In the lanes of Colva and Seraulim this wanderer realised why the fish curry and rice and everything nice on a Goan thali can be trademarked in South Goa. From the Margao- Colva road, a right turn moves into the idyllic village of Seraulim, which around 3500 people call home. One of Seraulim’s boys, after an almost customary sojourn on the seas, returned to his roots to start cooking and serving what he missed the most on his days in the ocean- mom’s Goan cooking. He and his partner Vivek started a small place overlooking the verdant fields of Seraulim and interestingly called it “Fish on Fire”

It’s a typical restaurant by day, tavern by night. Jovino of course brings his impeccable sailor manners which delightfully contrast with his short stocky cool “don’t mess with me” look. He still calls genteel lady customers “maam” with the highest standards of courtesy and chivalry. And it doesn’t harm at all that he makes one of the best rawa fried prawn and modso, in these parts. Jovino has a theory about serving his prawns. He has about eight medium pieces per plate. But if the size of the prawns goes down, he increases the number of pieces so that the vagaries of the size of the fish catch don’t mess with your hunger. The modso fillet is big and spicy while the shark ambotik invades your senses in a pincer movement with the spices and flavor rebooting the sleepy areas of your brain and soul and kick-staring you inspite of the presence of sleep inducing boiled rice.

Meanwhile there’s another “institution” almost touching 50 which does just this- fish curry rice, vegetable, pickle and fried fish.
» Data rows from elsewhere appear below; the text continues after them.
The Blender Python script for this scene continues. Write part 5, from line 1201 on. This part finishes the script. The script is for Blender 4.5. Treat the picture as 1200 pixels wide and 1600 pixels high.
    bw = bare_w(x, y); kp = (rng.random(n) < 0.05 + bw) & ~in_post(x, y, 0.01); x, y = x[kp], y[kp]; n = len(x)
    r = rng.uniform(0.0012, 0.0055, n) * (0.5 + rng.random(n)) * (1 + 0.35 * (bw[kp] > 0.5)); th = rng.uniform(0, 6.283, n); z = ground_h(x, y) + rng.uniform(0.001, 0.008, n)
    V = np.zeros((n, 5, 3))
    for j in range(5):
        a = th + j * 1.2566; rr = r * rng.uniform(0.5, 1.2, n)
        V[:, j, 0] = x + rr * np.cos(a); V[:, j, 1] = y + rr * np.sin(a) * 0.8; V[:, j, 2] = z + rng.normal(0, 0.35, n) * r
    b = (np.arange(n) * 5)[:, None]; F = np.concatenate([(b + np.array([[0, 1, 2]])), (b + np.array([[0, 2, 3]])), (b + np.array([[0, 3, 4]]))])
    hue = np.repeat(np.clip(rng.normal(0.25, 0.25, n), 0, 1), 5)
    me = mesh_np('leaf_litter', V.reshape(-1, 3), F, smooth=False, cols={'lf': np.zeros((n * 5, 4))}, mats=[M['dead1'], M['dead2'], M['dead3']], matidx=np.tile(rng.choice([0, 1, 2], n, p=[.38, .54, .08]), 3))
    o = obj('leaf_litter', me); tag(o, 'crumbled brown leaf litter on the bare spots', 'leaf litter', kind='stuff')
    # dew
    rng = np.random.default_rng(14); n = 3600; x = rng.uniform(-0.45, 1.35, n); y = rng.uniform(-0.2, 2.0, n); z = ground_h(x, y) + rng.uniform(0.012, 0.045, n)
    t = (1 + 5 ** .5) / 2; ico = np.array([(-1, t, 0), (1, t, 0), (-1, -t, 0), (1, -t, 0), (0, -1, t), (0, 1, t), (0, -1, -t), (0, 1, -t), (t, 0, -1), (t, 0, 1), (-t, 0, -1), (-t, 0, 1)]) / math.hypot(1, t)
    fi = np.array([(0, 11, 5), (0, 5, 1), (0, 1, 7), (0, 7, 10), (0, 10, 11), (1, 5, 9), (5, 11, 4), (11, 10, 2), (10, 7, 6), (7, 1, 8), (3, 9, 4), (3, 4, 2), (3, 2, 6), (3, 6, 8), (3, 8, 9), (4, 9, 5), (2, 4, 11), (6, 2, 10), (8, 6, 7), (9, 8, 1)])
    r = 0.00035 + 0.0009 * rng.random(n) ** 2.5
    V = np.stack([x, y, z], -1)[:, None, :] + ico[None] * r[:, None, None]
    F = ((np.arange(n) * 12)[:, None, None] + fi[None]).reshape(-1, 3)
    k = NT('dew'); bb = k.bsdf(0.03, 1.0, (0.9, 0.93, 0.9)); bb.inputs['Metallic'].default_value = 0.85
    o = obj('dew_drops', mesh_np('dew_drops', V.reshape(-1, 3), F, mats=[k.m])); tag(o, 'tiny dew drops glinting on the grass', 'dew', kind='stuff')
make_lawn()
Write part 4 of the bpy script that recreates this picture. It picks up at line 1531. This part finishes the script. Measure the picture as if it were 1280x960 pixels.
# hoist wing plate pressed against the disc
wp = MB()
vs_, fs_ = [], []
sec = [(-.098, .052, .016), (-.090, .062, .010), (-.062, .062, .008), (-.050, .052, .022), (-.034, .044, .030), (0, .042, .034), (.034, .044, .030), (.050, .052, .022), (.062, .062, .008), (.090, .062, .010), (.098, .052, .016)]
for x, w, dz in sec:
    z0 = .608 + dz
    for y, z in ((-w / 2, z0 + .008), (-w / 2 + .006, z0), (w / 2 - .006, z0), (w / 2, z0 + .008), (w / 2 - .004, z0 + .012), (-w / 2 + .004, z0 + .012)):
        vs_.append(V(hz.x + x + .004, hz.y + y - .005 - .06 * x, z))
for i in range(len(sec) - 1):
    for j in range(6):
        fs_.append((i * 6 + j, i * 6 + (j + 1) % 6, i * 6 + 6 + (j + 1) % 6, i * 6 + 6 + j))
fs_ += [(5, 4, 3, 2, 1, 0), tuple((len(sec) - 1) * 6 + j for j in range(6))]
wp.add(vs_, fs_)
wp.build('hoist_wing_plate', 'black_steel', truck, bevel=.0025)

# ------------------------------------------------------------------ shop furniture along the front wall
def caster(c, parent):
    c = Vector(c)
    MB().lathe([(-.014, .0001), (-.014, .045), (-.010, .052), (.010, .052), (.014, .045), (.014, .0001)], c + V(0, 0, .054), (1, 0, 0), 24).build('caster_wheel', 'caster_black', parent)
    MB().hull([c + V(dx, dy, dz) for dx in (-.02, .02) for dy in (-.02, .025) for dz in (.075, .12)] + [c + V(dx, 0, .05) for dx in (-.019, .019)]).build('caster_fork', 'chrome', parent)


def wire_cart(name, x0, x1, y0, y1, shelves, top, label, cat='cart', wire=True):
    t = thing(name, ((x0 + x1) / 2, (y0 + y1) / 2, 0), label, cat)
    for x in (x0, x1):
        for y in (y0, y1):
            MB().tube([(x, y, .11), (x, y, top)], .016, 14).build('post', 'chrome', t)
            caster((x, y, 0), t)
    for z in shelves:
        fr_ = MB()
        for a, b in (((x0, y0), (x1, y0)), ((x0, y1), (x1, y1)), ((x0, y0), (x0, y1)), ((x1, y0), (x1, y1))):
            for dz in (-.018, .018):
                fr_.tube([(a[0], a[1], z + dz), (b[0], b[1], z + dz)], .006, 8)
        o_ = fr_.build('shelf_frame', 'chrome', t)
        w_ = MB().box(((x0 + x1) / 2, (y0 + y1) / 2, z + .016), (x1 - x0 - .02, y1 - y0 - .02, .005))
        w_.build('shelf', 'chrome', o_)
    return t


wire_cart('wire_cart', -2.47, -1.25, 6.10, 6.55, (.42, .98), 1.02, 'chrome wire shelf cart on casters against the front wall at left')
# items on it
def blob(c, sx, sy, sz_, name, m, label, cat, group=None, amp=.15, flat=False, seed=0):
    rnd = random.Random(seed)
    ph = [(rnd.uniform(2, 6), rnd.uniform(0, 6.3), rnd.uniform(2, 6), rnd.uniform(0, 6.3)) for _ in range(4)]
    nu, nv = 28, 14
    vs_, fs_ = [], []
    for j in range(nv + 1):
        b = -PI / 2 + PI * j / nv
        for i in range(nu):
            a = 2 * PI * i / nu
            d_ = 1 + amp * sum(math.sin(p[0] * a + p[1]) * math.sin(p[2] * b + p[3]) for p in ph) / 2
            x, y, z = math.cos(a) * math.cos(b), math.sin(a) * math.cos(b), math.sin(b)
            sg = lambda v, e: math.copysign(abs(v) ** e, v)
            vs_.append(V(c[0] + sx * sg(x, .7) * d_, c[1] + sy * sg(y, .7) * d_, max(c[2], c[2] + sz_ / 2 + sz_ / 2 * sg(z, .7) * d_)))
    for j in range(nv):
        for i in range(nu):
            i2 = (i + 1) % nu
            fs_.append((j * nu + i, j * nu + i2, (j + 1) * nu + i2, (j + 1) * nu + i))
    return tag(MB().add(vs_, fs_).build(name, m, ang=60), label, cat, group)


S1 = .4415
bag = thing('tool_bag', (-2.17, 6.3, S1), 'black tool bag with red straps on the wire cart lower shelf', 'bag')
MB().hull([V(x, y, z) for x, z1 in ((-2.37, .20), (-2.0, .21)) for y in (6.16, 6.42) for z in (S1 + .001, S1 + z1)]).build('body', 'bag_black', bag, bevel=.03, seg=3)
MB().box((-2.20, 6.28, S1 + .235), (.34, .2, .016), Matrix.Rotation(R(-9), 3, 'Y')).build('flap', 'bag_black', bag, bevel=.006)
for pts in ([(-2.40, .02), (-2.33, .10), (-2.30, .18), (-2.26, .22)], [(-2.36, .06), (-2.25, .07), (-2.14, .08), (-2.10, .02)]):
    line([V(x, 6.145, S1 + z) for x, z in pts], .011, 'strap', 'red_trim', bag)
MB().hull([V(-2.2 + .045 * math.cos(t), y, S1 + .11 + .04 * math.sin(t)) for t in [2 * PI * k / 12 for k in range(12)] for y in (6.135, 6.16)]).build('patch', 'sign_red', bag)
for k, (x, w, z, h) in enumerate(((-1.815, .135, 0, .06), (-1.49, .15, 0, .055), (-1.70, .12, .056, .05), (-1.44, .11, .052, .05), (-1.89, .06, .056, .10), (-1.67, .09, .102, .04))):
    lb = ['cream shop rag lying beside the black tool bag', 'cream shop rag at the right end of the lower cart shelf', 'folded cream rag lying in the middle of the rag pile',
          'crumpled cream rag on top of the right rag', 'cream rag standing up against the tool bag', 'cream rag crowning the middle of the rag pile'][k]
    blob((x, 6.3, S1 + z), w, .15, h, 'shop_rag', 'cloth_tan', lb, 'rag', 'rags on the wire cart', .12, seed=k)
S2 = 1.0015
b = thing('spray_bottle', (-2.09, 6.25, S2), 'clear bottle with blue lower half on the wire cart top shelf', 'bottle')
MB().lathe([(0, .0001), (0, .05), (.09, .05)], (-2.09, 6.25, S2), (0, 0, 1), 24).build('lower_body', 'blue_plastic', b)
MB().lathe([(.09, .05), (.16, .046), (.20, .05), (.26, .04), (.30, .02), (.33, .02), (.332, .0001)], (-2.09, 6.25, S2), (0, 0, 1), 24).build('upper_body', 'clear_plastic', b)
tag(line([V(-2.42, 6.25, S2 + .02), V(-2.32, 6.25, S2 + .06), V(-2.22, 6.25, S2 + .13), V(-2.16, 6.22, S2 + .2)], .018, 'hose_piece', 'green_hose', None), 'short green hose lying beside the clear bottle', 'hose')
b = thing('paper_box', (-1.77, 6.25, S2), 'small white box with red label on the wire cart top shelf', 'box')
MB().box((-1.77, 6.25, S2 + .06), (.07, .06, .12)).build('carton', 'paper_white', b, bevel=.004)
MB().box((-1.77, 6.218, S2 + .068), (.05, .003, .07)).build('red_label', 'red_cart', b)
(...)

It’s called Ambika Café on the Colva church road, very near the church. Opened by Gurudas, Ambika is now run by his son Rajesh. For fifty years this is all they have served for lunch and the quantity available depends entirely on the fish catch. So if there’s fresh fish ( mainly mackerel) for just 15, they serve only 15 people for lunch. They are open from breakfast to dusk and serve their assortment of bhajis like chapatti bhaji, chapatti masala and sukhi bhaji. Some folks have been coming here for 40 years at a stretch, almost every day eating the bhaji with many of them returning for their fish curry and rice. If this isn’t a trademark than what is?

Both Fish on Fire and Ambika teach us the story of a true Goan institution. JovinoVaz came back from the high seas because he missed the food that sustained him and made it into his business, while Rajesh followed his father’s footsteps and never moved out of his world, nurturing the leitmotif of Goan existence- the cafe and the fish curry and rice place, providing both under this roof.

No Dilli-walla can ever take over this institution or even pretend to. At least in South Goa. Balle balle to that, should we say?